** Collected data **
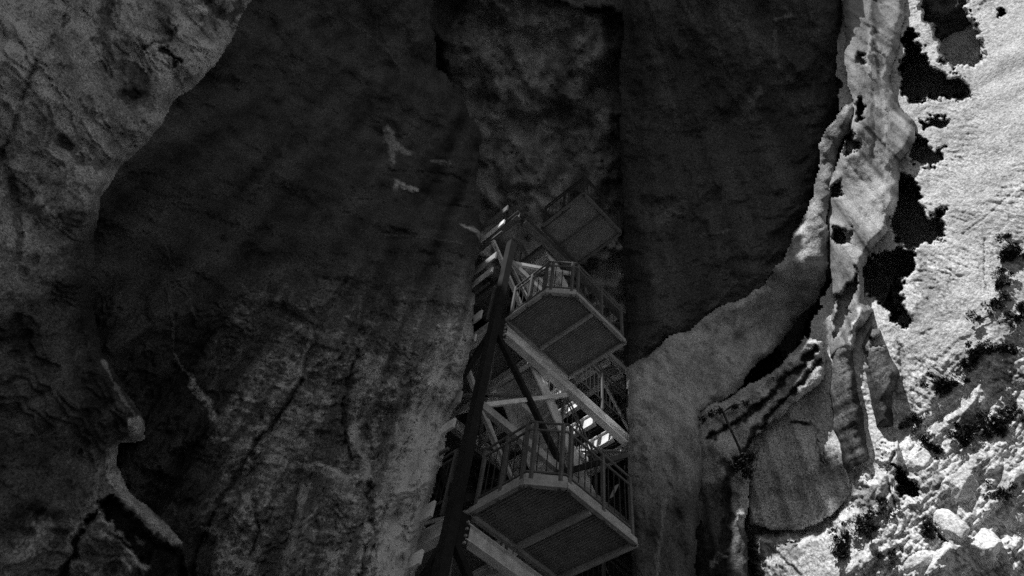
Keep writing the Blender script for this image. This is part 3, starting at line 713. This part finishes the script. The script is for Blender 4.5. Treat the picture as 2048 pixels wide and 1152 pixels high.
e = bpy.data.objects.new('small_tree', None); C.objects.link(e)
R_ = 13.2
pts = [at(1492, 935, R_), at(1478, 895, R_-.1), at(1462, 860, R_-.15), at(1446, 824, R_-.1)]
e.location = pts[0]; e['label'] = 'thin leaning small tree with one leafy clump, rooted on the grey rock slab'; e['category'] = 'tree'
q = MB(); q.tube(pts, .022, 6); q.build('trunk', M_wood, e)
q = MB()
for t in ((1420, 826), (1404, 838), (1475, 812), (1496, 806), (1430, 812)): q.tube([pts[3], at((t[0]+1446)/2, (t[1]+818)/2-3, R_-.15), at(*t, R_-.2)], .012, 5)
q.build('branch', M_wood, e)
bm = bmesh.new()
for _ in range(2600):
    k = random.random()
    if k < .72: cx, cy, sg = random.choice([(1488, 925, 13), (1500, 915, 9), (1474, 932, 9), (1496, 945, 9)])
    else: cx, cy, sg = random.choice([(1406, 838, 5), (1422, 828, 5), (1492, 808, 6), (1470, 814, 5), (1440, 822, 5)])
    c2 = at(random.gauss(cx, sg*.7), random.gauss(cy, sg*.7), R_-.15+random.gauss(0, sg*.008)); l = random.uniform(.02, .045)
    a = Vector([random.gauss(0, 1) for _ in range(3)]).normalized(); b = a.orthogonal().normalized()
    bm.faces.new([bm.verts.new(c2+a*l), bm.verts.new(c2+b*l*.5), bm.verts.new(c2-a*l), bm.verts.new(c2-b*l*.5)])
me = bpy.data.meshes.new('foliage'); bm.to_mesh(me); bm.free(); me.materials.append(M_leaf)
o = bpy.data.objects.new('foliage', me); C.objects.link(o); o.parent = e; o.matrix_parent_inverse = Matrix.Translation(-e.location)

def boulder(x, y, size, squash, seed, label):
    p, R = w_sun(x, y); r = size*R/F
    bm = bmesh.new(); bmesh.ops.create_icosphere(bm, subdivisions=5, radius=1)
    co = np.array([v.co[:] for v in bm.verts]); rs = np.random.RandomState(seed)
    for _ in range(9):                                 # flat broken faces
        n = rs.normal(size=3); n /= np.linalg.norm(n); lim = rs.uniform(.55, .85)
        d = co@n; co = co-np.clip(d-lim, 0, 9)[:, None]*n
    co = co*(1+.10*fbm(co*1.7+seed, 4)[:, None])*np.array(squash)*r
    for v, c in zip(bm.verts, co): v.co = c
    me = bpy.data.meshes.new('boulder'); bm.to_mesh(me); bm.free()
    me.polygons.foreach_set('use_smooth', np.ones(len(me.polygons), bool))
    at_ = me.attributes.new('tone', 'FLOAT', 'POINT'); at_.data.foreach_set('value', np.full(len(me.vertices), .66, np.float32))
    me.materials.append(M_sun); o = bpy.data.objects.new('boulder', me); C.objects.link(o)
    o.location = p+Vector((.1, .06, 0)); o.rotation_euler = (rs.uniform(-.5, .5), rs.uniform(-.5, .5), rs.uniform(0, 3))
    o['label'] = label; o['category'] = 'boulder'; o['group'] = 'broken blocks low on the sunlit cliff'
boulder(1838, 925, 36, (1.1, .8, .9), 3, 'pale boulder above a dark hollow, nearest to the foot of the rock ribs')
boulder(1905, 975, 30, (1.2, .7, .8), 4, 'pale boulder just below the big black shrub pair')
boulder(1890, 1055, 34, (.8, .7, 1.3), 5, 'tall narrow boulder with a dark left side near the bottom of the cliff')
boulder(1965, 1095, 38, (1.3, .8, .8), 6, 'broad boulder at the bottom edge right of the tall narrow one')
boulder(2022, 1040, 26, (1, .8, .9), 8, 'small boulder at the right edge low on the cliff')
boulder(1830, 1125, 28, (1.2, .8, .7), 9, 'flat boulder at the bottom edge beside the lowest shrubs')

** Task requirements **
Print out the lines exactly, skipping any picture.

** Solution to the exercise **
Keep writing the Blender script for this image. This is part 3, starting at line 713. This part finishes the script. The script is for Blender 4.5. Treat the picture as 2048 pixels wide and 1152 pixels high.
e = bpy.data.objects.new('small_tree', None); C.objects.link(e)
R_ = 13.2
pts = [at(1492, 935, R_), at(1478, 895, R_-.1), at(1462, 860, R_-.15), at(1446, 824, R_-.1)]
e.location = pts[0]; e['label'] = 'thin leaning small tree with one leafy clump, rooted on the grey rock slab'; e['category'] = 'tree'
q = MB(); q.tube(pts, .022, 6); q.build('trunk', M_wood, e)
q = MB()
for t in ((1420, 826), (1404, 838), (1475, 812), (1496, 806), (1430, 812)): q.tube([pts[3], at((t[0]+1446)/2, (t[1]+818)/2-3, R_-.15), at(*t, R_-.2)], .012, 5)
q.build('branch', M_wood, e)
bm = bmesh.new()
for _ in range(2600):
    k = random.random()
    if k < .72: cx, cy, sg = random.choice([(1488, 925, 13), (1500, 915, 9), (1474, 932, 9), (1496, 945, 9)])
    else: cx, cy, sg = random.choice([(1406, 838, 5), (1422, 828, 5), (1492, 808, 6), (1470, 814, 5), (1440, 822, 5)])
    c2 = at(random.gauss(cx, sg*.7), random.gauss(cy, sg*.7), R_-.15+random.gauss(0, sg*.008)); l = random.uniform(.02, .045)
    a = Vector([random.gauss(0, 1) for _ in range(3)]).normalized(); b = a.orthogonal().normalized()
    bm.faces.new([bm.verts.new(c2+a*l), bm.verts.new(c2+b*l*.5), bm.verts.new(c2-a*l), bm.verts.new(c2-b*l*.5)])
me = bpy.data.meshes.new('foliage'); bm.to_mesh(me); bm.free(); me.materials.append(M_leaf)
o = bpy.data.objects.new('foliage', me); C.objects.link(o); o.parent = e; o.matrix_parent_inverse = Matrix.Translation(-e.location)

def boulder(x, y, size, squash, seed, label):
    p, R = w_sun(x, y); r = size*R/F
    bm = bmesh.new(); bmesh.ops.create_icosphere(bm, subdivisions=5, radius=1)
    co = np.array([v.co[:] for v in bm.verts]); rs = np.random.RandomState(seed)
    for _ in range(9):                                 # flat broken faces
        n = rs.normal(size=3); n /= np.linalg.norm(n); lim = rs.uniform(.55, .85)
        d = co@n; co = co-np.clip(d-lim, 0, 9)[:, None]*n
    co = co*(1+.10*fbm(co*1.7+seed, 4)[:, None])*np.array(squash)*r
    for v, c in zip(bm.verts, co): v.co = c
    me = bpy.data.meshes.new('boulder'); bm.to_mesh(me); bm.free()
    me.polygons.foreach_set('use_smooth', np.ones(len(me.polygons), bool))
    at_ = me.attributes.new('tone', 'FLOAT', 'POINT'); at_.data.foreach_set('value', np.full(len(me.vertices), .66, np.float32))
    me.materials.append(M_sun); o = bpy.data.objects.new('boulder', me); C.objects.link(o)
    o.location = p+Vector((.1, .06, 0)); o.rotation_euler = (rs.uniform(-.5, .5), rs.uniform(-.5, .5), rs.uniform(0, 3))
    o['label'] = label; o['category'] = 'boulder'; o['group'] = 'broken blocks low on the sunlit cliff'
boulder(1838, 925, 36, (1.1, .8, .9), 3, 'pale boulder above a dark hollow, nearest to the foot of the rock ribs')
boulder(1905, 975, 30, (1.2, .7, .8), 4, 'pale boulder just below the big black shrub pair')
boulder(1890, 1055, 34, (.8, .7, 1.3), 5, 'tall narrow boulder with a dark left side near the bottom of the cliff')
boulder(1965, 1095, 38, (1.3, .8, .8), 6, 'broad boulder at the bottom edge right of the tall narrow one')
boulder(2022, 1040, 26, (1, .8, .9), 8, 'small boulder at the right edge low on the cliff')
boulder(1830, 1125, 28, (1.2, .8, .7), 9, 'flat boulder at the bottom edge beside the lowest shrubs')